1 Samsung 870 EVO (QVO)
2. WD Red SA500
3. Seagate Ironwolf 125
So in theory the NAS ready models are optimised, think lower power, improved reliability and the like. In practice, it probably made more sense for mechanical HDDs and this is just a bit of market-making. Given data reads and writes to a Roon music storage devices are pretty low volume I don’t think it matters.

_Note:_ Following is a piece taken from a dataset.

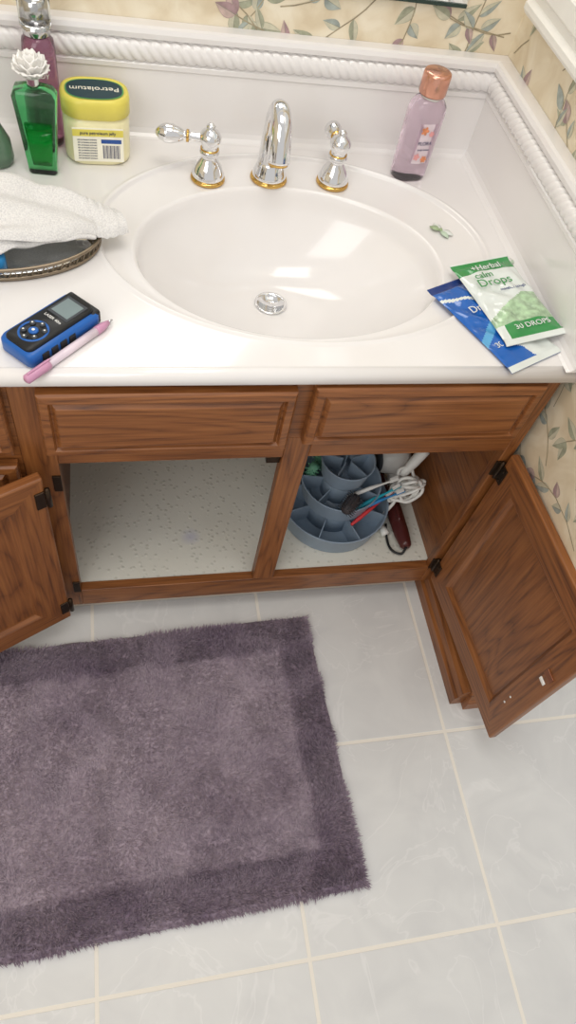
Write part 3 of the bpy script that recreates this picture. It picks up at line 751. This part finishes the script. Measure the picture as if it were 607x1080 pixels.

Regarding which I’d choose. Speaking personally I’d not touch anything made by Seagate ever again. Either I’ve gotten ridiculously unlucky with their devices but in my experience, these go wrong, and other brands (reputable) don’t. YMMV. Samsung has been a/the leading name in flash memory storage for PCs for a while now, I’ve not had an SSD fail on me yet. Performance and reliability are still close to class-leading although some of the other manufacturers are a lot closer now than 5 years ago.
Well, QVO drives should only be used for storage. The WD RED can be repurposed as an OS drive. Like killdozer, have been burned by Seagate in the past and biased against them, so the Ironwolf would never even make it onto any shortlist.
I have a bunch (75 disk setup) of both WD Red Pro and IronWolf Pro (+ now lately Seagate Exos x16 + x18). I see no big difference in failure rate between the two brands.
Edit:
Reason for introducing Exos x16 disks, they have lately been sold at close to half price of similar models from both Seagate and WD.
Last quarter, we reported on the state of our 14TB Seagate drives (model: ST14000NM0138) provisioned in Dell storage servers. They were failing at a higher than expected rate and everyone—Backblaze, Seagate, and Dell—wanted to know why. The failed drives were examined by fault analysis specialists and in late Q3 it was decided as a first step to upgrade the firmware for that cohort of drives still in service. The results were that the quarterly failure rate dropped from 6.29% in Q3 to 4.66% in Q4, stabilizing the rapid rise in failures we’d seen in Q2 and Q3.